My issue with sending emails
I've been using Thunderbird(TB) for 3-4 years with a couple email addresses and it has served me well so far.
Last year, I've moved my email address over to Google's Gsuite service and when sending emails sometimes I'd get an error that TB could not login to Gmail.
So then I'd login and enable the "unsecure" "Access to less secure apps" to ON.
However, Google turns this off if it thinks you're not using it, eg not sending emails all the time. And there's no option to change this behaviour.
I was getting the same error as the poster on the mozilla forums.
Namely, the following error:
error message from send: Sending of the message failed. Failed due to unexpected error 80004005. No description is available. The message could not be sent using Outgoing server (SMTP) smtp.gmail.com for an unknown reason. Please verify that your Outgoing server (SMTP) settings are correct and try again.
What I've tried
On the linux version of TB, I went to Edit/Account Settings and had a look at my primary email's "Server settings".

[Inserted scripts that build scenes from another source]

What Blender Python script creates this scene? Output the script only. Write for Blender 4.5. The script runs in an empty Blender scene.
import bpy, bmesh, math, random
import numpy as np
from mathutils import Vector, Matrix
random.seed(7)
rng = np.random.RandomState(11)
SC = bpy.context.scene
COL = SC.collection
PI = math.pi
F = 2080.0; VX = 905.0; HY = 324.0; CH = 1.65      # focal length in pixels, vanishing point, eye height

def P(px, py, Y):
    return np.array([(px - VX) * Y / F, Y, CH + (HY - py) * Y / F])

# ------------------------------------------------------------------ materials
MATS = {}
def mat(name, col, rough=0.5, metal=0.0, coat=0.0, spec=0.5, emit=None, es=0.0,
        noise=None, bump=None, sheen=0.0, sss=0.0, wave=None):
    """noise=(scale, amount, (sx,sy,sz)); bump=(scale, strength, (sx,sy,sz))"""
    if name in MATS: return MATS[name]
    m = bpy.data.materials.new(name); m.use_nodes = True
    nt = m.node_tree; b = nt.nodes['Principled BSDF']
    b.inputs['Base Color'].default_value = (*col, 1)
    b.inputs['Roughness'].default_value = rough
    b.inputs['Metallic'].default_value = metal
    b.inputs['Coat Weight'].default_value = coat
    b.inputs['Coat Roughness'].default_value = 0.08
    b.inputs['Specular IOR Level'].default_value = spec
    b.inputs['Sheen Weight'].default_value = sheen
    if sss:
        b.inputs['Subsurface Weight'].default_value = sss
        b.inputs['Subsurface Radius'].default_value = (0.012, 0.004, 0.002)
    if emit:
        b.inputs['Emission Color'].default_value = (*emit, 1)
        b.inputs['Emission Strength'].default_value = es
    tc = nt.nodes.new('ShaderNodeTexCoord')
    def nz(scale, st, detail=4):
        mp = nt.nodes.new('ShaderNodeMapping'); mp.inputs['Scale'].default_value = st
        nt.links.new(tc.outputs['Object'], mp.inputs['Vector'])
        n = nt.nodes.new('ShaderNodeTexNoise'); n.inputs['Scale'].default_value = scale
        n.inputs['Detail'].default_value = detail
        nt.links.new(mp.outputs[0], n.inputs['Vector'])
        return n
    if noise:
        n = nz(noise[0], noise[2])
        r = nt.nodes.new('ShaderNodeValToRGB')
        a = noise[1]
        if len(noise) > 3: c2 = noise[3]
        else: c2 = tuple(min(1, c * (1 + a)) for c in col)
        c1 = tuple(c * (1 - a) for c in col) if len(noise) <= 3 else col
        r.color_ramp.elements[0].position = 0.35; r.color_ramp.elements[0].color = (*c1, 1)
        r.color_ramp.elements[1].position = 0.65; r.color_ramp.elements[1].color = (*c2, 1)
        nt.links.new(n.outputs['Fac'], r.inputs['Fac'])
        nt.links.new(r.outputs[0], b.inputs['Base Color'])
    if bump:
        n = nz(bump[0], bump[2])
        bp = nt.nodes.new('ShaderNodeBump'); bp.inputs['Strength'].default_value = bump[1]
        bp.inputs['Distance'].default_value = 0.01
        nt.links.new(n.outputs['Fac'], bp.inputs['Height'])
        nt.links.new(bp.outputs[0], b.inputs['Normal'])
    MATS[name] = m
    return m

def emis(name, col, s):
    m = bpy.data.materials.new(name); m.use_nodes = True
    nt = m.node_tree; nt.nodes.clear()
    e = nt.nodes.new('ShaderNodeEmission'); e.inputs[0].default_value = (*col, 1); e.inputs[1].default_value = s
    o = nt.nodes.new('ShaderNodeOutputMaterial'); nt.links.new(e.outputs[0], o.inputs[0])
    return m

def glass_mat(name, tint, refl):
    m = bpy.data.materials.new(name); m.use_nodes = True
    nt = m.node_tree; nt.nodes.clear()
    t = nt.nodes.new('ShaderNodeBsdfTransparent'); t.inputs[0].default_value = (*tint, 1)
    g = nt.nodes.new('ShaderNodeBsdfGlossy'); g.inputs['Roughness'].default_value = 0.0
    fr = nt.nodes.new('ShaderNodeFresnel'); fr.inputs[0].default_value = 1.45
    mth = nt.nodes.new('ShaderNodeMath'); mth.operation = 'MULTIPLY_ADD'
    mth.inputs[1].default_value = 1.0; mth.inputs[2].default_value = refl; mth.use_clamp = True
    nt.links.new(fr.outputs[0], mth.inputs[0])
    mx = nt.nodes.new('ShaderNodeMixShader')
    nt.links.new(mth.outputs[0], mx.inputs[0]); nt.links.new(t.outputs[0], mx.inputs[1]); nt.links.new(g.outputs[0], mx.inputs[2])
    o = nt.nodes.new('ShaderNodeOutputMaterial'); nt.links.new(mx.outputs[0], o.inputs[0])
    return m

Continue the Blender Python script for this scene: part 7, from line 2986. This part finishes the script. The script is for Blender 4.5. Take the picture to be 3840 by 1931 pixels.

The following is how the incoming settings are:
Server Type: Imap Server name: imap.gmail.com Port: 993 Username: whatever@mydomain.tld Security Settings: Connection Security: SSL/TLS Authentication method: OAuth2
All of this seem to have continued working since my email migration from OVH's email service.
On the Outgoing Server (SMTP) part of TB settings, I had my Gsuite labelled gmail settings configured as follows:
Description: Gsuite Server name: smtp.gmail.com Port: 465 Security & Authentication: Connection Security: SSL/TLS Authentication method: Normal Password User name: whatever@mydomain.tld
As per the first poster on the link above, I've changed Auth method to Oauth2.
Then proceeded to turn off "Access to less secure apps".
So now my updated SMTP settings look like this:
Description: Gsuite Server name: smtp.gmail.com Port: 465 Security & Authentication: Connection Security: SSL/TLS Authentication method: Oauth2 User name: whatever@mydomain.tld
So now I can happily send messages without getting the dreaded "unexpected error 80004005".